We’ll Meet Again, Don’t Know Where, Don’t Know When
I was having a post-Departmental Colloquium dinner with a small group of colleagues from the Harvard Chemistry Department in the Spring of 2008 when the subject turned to the then-recent shudderings of the stock market – a topic which at the time was of greater concern than usual but about which none of us actually knew anything at all. One of my colleagues (in fact our host) was an elderly professor with wisps of white hair and mildly expressed yet utterly inflexible opinions—a legitimately brilliant scientist whose certainty, alas, seemed to extended beyond his expertise. He was, in my mind, a model of the reflexively liberal, raised-on-the-Gospel-of-Saint-Krugman scientist that abounds at Harvard and in academia in general. And, despite a recent drop in the Dow Jones Industrial Average on the order of 10%, the professor dismissed any serious worry, suggesting that the ups and downs of the market were just meaningless tides of funny money.
“Rob” I said (not his real name), “I am sympathetic about that. And I too get the feeling that all these billions of created and lost dollars don’t seem to actually make a difference in our lives. But the Wall Street people are sounding a little more frantic than usual these days. They’re talking as though this time it’s really going to matter.”

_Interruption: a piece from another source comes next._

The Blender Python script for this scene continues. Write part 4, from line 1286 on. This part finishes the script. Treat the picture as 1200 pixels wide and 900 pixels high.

Of course, the Wall Street people, as it turns out, were quite right, as the market dropped another 20% over the course of a few days in June and then (just to show they weren’t kidding) another 20% or so over the ensuing half year—taking with it down the rabbit hole around $11 billion of Harvard’s endowment. And, just to be explicit, because Harvard ran a substantial portion of its operation on interest from the endowment, that meant that building and hiring freezes, salary cuts, early retirement, and various other features of austerity weighed heavily on the Ivory Tower for quite a while. These days, I understand that Harvard has gone back to burying their money in an environmentally friendly tin can in the back yard, which might be about the only place that it is going to be safe this year.